Source: 
Indian Express
https://indianexpress.com/article/cities/delhi/delhi-hc-independent-body-fcra-enforcement-8373815/
Author: 
Malavika Prasad
Date: 
11.01.2023
City: 
New Delhi

Appearing for the NGO, advocate Prashant Bhushan said the FCRA fails to meet the objective of restricting political parties from accepting foreign contribution due to the interference of the central government in its functioning.

The Delhi High Court on Tuesday dismissed a PIL moved by NGO Association for Democratic Reforms and Dr E A S Sarma seeking directions to constitute an independent tribunal or committee to oversee enforcement of the Foreign Contribution (Regulation) Act, 2010 (FCRA), apprehending its misuse.

A division bench of Chief Justice Satish Chandra Sharma and Justice Subramonium Prasad observed that the court cannot presume that just because there is a possibility of the FCRA being misused, a body must be created to oversee the Act’s functioning. “Hence, the mere possibility of a law being administered in a manner which may conflict with constitutional requirements does not render it invalid,” it said. “The judiciary is always circumspect in substituting its wisdom with that of the legislature. In light of this, the prayer made by the writ petitioner seeking a direction to constitute an independent Tribunal Committee to oversee the enforcement of FCRA cannot be accepted.”

Appearing for the NGO, advocate Prashant Bhushan said the FCRA fails to meet the objective of restricting political parties from accepting foreign contribution due to the interference of the central government in its functioning.

Holding that the apprehension of the petitioners that the FCRA may be misused is a “bald averment and entirely unfounded”, the court said, “The petitioner has failed to place on record any data indicating the number of political parties which have availed of foreign contribution, and have failed to be penalised under the FCRA. Courts cannot pass a direction only on hypothesis.”

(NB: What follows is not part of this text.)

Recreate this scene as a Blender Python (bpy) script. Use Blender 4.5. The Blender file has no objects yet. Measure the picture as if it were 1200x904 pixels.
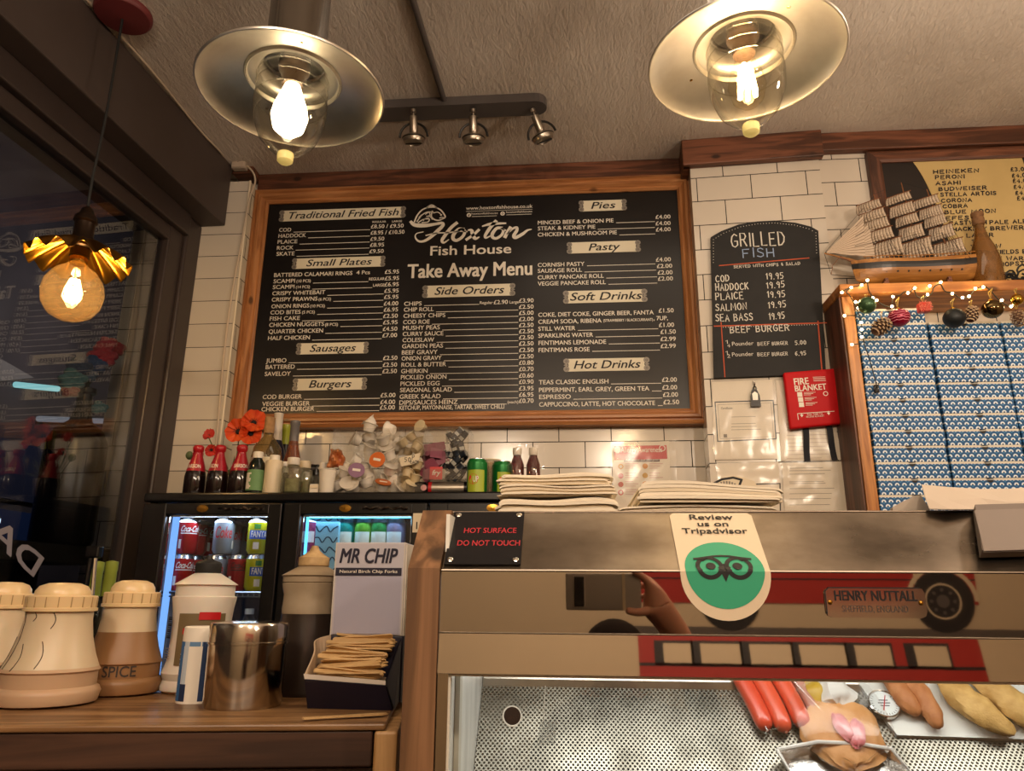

“The entire case of the petitioner is premised on the possibility of a political party, who is also at the helm of affairs at the Centre, abusing the provisions of the FCRA to suppress dissent and receive foreign contributions in its own favour. The instant writ petition is entirely built on surmises and conjectures.”

The court also noted that there was a basic difference between legislative and judicial functions as per the basic structure doctrine, wherein the legislature makes laws, the executive enforces and administers it, and the judiciary tests the validity of legislation formulated by the legislature. It reteirated the view held in several judgments that “courts cannot direct the legislature to frame or enact a law and in a particular manner. Furthermore, it cannot amend a statute or add provisions to the statute, as that too would be tantamount to judicial legislation”.

“Setting up of such tribunals/authorities/committee is purely a policy decision, taken by the Legislature. A direction for setting up a committee or tribunal would effectively be an amendment of the FCRA, which is beyond the scope of judicial review by this court. Hence, an attempt by a judicial body to set up a tribunal is directly in the teeth of the doctrine of separation of powers. In light of this, the direction sought by the Petitioner to set up a Committee or Tribunal to oversee the functioning of the FCRA is unsustainable,” it said.

The court said that evidently the entire case of the petitioner rested on the possibility of the misuse of the FCRA by the political party at the helm of affairs. The court noted that the petitioners apprehend that such misuse may be directed towards hindering the independence of judicial officers, targeting NGOs and stifling dissent. The court also noted the petitioners’ apprehension that due to a conflict of interest, the FCRA may not be effective to curb political parties from accepting foreign contributions.

Dismissing the plea the court observed that setting up of a committee or tribunal is “purely policy decision” and the legislature alone has the power to do this. “If the prayer sought by the petitioner is allowed, it would essentially be an exercise in judicial legislation, and would be beyond the power of judicial review accorded to this court. Due to the aforementioned reasons, this court is not inclined to allow the present petition,” it said.